- **Input records**
--- Begin ---
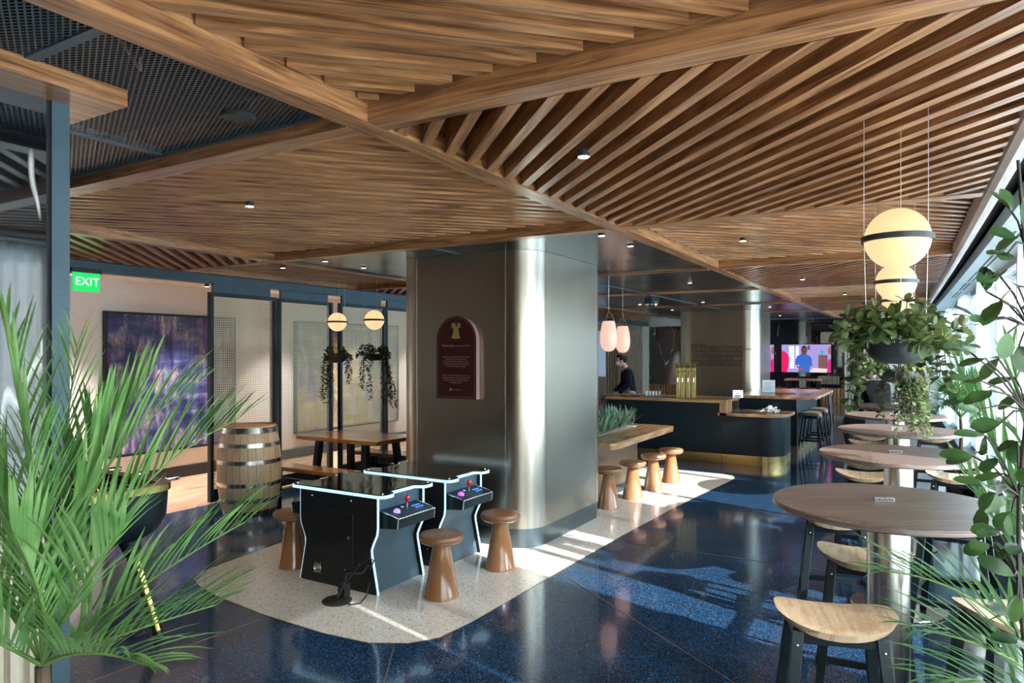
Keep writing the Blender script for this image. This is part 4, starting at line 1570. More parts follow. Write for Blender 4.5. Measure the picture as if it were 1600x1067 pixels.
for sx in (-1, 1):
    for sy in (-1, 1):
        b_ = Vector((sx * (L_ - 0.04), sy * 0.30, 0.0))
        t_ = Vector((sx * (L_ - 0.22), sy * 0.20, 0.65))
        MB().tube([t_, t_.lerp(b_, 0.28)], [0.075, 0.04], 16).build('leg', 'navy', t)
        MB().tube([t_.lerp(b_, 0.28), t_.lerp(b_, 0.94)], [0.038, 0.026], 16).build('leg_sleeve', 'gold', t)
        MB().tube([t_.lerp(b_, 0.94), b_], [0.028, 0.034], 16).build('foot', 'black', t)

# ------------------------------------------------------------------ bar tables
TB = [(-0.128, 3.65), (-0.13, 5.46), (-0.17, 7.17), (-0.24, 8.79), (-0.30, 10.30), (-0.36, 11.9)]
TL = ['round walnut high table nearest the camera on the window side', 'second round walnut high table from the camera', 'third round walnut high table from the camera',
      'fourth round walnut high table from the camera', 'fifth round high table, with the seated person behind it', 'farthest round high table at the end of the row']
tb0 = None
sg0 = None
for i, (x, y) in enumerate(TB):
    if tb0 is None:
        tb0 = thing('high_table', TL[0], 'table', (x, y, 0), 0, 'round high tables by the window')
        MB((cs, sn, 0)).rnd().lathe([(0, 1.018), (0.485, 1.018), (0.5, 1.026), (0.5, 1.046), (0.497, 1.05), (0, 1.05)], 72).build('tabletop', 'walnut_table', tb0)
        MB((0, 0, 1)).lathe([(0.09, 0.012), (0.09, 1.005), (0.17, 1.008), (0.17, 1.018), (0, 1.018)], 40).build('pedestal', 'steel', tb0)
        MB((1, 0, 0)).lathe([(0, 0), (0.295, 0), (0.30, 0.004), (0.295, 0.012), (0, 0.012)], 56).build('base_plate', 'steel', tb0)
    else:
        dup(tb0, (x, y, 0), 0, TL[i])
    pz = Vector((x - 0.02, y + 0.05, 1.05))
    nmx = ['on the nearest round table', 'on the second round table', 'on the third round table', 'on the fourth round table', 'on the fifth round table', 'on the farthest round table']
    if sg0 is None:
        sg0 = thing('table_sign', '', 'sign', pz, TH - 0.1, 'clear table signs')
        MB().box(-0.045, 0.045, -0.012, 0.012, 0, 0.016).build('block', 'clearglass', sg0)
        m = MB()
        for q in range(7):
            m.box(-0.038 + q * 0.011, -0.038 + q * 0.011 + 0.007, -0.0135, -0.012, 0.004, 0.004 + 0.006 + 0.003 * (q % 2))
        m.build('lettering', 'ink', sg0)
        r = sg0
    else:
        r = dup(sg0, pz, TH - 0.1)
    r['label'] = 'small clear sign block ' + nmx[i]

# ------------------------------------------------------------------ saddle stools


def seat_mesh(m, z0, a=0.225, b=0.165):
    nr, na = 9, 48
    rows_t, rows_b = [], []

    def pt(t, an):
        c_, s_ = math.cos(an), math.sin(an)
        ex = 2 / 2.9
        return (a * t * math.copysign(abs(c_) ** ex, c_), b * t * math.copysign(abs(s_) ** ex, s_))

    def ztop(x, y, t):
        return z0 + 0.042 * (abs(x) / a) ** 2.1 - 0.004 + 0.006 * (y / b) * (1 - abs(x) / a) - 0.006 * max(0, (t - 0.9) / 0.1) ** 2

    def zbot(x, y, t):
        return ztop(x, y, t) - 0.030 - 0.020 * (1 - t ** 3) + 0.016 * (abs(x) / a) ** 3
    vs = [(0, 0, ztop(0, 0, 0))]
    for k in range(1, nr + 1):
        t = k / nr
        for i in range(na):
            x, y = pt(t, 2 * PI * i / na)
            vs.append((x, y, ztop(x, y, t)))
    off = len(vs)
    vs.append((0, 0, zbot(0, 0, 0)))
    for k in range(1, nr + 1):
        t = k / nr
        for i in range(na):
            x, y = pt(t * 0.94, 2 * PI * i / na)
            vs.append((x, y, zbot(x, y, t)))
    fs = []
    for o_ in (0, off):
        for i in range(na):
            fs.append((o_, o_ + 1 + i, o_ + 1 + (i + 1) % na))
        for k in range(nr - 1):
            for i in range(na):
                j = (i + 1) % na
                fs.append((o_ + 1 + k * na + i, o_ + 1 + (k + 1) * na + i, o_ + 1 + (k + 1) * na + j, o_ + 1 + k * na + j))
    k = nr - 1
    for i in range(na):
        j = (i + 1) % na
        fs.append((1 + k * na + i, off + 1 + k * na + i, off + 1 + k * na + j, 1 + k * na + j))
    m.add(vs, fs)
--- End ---
--- Begin ---
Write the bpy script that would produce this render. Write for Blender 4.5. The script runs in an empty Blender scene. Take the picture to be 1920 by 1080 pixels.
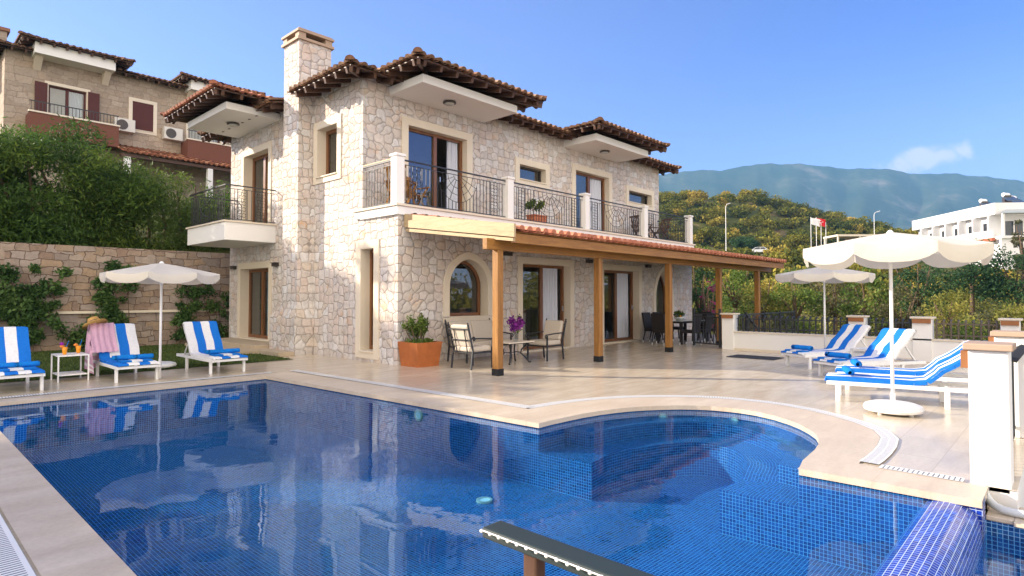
--- End ---
- **What you should do**
Repeat, character for character, the lines of the material above from the line with "Keep writing the" through the line with "16).build('foot', 'black', t)".

- **Solution for this exercise**
Keep writing the Blender script for this image. This is part 4, starting at line 1570. More parts follow. Write for Blender 4.5. Measure the picture as if it were 1600x1067 pixels.
for sx in (-1, 1):
    for sy in (-1, 1):
        b_ = Vector((sx * (L_ - 0.04), sy * 0.30, 0.0))
        t_ = Vector((sx * (L_ - 0.22), sy * 0.20, 0.65))
        MB().tube([t_, t_.lerp(b_, 0.28)], [0.075, 0.04], 16).build('leg', 'navy', t)
        MB().tube([t_.lerp(b_, 0.28), t_.lerp(b_, 0.94)], [0.038, 0.026], 16).build('leg_sleeve', 'gold', t)
        MB().tube([t_.lerp(b_, 0.94), b_], [0.028, 0.034], 16).build('foot', 'black', t)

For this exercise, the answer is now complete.